The “Great Game” — lithium version

The global battle for control of lithium has been likened to the “Great Game,” the term coined to describe the struggle between Russia and Britain for influence and territory in Central Asia in the 19th century.

The Bolivian project includes plans to build a lithium hydroxide plant and a factory for producing electric car batteries in Bolivia. Once completed, the factory will help to fulfill Morales’ ambition to break with Bolivia’s historic role as a mere exporter of raw materials.

ACI has said it expects the lithium hydroxide plant to have an annual production capacity of 35,000-40,000 tons by the end of 2022, similar in output to plants operated by the world’s top lithium producers. Eighty percent of that would be exported to Germany.

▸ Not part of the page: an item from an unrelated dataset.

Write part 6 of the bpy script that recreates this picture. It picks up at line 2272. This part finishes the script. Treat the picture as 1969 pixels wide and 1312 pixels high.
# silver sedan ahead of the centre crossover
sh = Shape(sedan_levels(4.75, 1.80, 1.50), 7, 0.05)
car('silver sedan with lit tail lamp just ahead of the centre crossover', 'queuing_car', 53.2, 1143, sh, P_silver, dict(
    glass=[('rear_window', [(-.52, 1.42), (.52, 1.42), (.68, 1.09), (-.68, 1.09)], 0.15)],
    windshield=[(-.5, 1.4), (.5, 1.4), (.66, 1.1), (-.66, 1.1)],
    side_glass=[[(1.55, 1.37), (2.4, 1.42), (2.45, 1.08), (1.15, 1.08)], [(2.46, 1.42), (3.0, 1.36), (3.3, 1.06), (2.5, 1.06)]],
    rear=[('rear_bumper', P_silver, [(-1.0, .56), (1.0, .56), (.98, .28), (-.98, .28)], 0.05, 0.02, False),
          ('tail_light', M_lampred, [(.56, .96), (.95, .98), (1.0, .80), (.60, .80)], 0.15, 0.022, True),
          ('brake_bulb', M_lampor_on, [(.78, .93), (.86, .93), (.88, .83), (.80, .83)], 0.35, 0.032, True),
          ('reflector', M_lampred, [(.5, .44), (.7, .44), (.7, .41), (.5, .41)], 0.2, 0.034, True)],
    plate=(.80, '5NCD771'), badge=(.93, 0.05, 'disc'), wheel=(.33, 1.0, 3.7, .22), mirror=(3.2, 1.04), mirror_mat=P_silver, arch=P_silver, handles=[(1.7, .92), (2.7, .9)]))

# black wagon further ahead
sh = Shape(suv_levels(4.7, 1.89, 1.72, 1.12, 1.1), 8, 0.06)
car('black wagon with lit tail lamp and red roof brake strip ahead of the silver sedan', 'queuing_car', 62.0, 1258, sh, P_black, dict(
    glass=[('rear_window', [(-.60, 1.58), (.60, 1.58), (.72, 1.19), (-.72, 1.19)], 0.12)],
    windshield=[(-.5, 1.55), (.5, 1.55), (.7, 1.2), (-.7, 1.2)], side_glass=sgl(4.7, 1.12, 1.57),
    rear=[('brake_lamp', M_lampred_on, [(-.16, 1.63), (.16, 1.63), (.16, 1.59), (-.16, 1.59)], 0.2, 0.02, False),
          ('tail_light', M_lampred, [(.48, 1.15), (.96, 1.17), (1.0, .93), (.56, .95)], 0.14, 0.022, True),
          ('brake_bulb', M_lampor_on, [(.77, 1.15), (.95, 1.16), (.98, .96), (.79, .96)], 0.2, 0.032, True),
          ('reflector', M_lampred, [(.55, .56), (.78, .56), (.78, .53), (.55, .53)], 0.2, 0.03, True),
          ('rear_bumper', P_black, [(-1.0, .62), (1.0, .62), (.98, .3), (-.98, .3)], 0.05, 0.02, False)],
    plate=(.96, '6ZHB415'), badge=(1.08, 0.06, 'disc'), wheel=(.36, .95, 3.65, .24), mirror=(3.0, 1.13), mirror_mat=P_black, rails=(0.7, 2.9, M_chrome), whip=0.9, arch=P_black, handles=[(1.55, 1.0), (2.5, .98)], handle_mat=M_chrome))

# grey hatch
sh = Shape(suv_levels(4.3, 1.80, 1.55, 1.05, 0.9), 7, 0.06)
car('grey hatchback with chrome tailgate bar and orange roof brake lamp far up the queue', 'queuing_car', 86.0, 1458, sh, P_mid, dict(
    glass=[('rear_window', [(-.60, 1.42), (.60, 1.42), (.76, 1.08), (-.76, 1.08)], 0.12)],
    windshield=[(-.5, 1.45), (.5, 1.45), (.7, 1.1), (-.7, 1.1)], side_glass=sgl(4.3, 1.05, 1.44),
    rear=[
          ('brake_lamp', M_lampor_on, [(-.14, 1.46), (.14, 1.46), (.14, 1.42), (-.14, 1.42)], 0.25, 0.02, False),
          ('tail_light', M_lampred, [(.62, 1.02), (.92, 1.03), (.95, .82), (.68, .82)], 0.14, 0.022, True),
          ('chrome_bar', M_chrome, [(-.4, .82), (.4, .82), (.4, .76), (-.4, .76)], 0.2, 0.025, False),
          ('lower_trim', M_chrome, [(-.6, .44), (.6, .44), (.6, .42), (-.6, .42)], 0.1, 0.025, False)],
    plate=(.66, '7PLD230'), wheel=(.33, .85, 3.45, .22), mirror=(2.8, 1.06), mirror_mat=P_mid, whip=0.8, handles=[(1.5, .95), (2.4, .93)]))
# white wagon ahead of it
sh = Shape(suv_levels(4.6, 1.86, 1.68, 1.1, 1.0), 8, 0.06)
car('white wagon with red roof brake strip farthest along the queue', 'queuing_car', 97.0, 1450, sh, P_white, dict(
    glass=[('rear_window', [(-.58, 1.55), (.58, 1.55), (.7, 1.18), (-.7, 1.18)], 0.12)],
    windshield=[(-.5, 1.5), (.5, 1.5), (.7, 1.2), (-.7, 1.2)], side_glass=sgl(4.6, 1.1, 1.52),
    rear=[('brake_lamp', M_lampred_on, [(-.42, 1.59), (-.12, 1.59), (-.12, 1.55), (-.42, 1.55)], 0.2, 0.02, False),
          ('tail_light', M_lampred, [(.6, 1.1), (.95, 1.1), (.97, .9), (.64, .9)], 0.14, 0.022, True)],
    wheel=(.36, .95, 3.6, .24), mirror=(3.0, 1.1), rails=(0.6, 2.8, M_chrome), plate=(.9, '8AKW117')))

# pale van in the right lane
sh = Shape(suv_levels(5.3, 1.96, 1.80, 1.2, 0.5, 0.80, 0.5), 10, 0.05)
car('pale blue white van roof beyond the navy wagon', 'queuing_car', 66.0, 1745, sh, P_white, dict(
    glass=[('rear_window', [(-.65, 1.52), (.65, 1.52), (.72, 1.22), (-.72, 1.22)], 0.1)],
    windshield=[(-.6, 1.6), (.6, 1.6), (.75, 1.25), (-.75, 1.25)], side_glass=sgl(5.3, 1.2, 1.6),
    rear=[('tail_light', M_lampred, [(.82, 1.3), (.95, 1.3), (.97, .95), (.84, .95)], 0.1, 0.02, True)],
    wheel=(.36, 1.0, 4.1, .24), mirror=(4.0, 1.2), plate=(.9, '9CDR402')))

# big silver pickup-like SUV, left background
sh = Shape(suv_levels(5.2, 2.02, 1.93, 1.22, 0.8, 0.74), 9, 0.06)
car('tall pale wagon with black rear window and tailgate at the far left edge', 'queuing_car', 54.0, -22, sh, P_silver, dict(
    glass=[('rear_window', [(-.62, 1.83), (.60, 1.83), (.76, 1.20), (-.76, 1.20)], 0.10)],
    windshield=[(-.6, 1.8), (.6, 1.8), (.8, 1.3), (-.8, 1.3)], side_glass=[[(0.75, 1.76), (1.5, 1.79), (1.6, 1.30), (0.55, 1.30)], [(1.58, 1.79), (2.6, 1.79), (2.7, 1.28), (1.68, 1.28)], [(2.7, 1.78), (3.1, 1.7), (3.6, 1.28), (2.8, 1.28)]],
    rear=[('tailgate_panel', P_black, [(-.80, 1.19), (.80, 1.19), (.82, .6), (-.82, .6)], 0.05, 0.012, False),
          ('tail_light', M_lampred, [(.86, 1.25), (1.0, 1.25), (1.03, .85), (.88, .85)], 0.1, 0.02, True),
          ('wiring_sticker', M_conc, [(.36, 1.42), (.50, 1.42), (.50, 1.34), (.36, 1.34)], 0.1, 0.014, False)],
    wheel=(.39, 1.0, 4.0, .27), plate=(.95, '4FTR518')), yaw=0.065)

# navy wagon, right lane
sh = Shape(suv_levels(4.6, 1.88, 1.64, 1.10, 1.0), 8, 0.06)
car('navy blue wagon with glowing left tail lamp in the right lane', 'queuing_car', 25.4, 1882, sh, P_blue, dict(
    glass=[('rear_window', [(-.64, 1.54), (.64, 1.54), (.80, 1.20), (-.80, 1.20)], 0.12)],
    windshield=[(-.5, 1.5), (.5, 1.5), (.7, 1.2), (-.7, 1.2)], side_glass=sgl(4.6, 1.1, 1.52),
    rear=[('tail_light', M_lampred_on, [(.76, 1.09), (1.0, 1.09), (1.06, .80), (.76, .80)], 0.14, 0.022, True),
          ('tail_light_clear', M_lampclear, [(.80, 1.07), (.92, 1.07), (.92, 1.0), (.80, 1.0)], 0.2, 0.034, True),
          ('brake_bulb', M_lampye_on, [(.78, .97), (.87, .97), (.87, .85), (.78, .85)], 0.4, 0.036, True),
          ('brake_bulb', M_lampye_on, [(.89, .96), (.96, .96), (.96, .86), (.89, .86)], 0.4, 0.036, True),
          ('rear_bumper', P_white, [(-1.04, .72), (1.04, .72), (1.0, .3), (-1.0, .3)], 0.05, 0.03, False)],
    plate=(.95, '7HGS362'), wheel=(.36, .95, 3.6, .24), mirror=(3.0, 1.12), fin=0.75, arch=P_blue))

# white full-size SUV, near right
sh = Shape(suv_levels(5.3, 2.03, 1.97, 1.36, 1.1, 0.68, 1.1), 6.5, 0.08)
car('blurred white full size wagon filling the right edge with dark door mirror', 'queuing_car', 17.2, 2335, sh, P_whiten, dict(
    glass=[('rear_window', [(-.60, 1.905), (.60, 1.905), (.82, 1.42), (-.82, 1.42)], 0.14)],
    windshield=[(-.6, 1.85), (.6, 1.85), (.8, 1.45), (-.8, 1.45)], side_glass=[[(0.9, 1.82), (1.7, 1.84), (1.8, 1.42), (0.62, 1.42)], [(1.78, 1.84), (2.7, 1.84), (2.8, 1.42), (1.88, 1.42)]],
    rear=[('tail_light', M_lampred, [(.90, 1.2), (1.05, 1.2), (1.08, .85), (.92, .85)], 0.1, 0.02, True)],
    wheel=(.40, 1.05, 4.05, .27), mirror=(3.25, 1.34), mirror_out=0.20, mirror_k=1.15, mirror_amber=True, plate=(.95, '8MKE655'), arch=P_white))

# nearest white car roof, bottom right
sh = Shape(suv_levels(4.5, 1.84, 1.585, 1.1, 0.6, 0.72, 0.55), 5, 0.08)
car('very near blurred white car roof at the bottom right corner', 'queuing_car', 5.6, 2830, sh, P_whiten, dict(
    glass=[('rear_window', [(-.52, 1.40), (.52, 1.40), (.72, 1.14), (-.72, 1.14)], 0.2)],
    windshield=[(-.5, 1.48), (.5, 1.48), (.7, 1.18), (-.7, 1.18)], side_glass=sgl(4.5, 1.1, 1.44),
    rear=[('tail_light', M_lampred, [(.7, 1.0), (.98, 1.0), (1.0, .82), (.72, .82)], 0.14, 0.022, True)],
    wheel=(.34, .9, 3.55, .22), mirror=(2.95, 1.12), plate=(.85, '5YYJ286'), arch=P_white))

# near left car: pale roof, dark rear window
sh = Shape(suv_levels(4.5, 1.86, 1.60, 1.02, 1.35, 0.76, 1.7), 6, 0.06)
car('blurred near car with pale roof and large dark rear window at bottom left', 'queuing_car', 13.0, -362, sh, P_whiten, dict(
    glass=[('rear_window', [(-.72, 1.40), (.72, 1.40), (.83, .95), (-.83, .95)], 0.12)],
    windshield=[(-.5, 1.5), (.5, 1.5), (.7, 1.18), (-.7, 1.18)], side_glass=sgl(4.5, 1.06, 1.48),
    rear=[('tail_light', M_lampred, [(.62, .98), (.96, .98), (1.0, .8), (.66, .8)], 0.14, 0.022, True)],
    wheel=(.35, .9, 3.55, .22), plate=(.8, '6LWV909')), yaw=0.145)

ACI’s willingness to build a battery plant in Bolivia helped to seal the deal, said Echazu, the deputy minister.

The Chinese did not want to build a battery plant in Bolivia because they felt it made no economic sense to ship in materials to make the batteries only to re-import the final product to China, he said.

China’s embassy in La Paz declined to comment on the Uyuni project, but said the potential for future cooperation with Bolivia on lithium was “huge.”

Bolivia’s state-owned lithium producer YLB will own 51 percent of the new joint venture. Control of the project was another key demand of the Bolivians, who have bitter memories of foreign powers meddling in the former Spanish colony to seize its natural resources.

Juan Carlos Montenegro, the head of YLB, said geopolitics was a factor for Bolivia in deciding which companies to work with.

“We don’t want a single country to set the rules, we want balance and other world powers must help create that balance,” he said. “So for Bolivia, it’s important to have not just economic partners for markets, but geopolitical strategic partners.”

He stressed, however, that Bolivia had not been predisposed against China in deciding who had made the best offer.

“China-Bolivia relations are still good. China is present in every country in the world and impossible to avoid,” he said.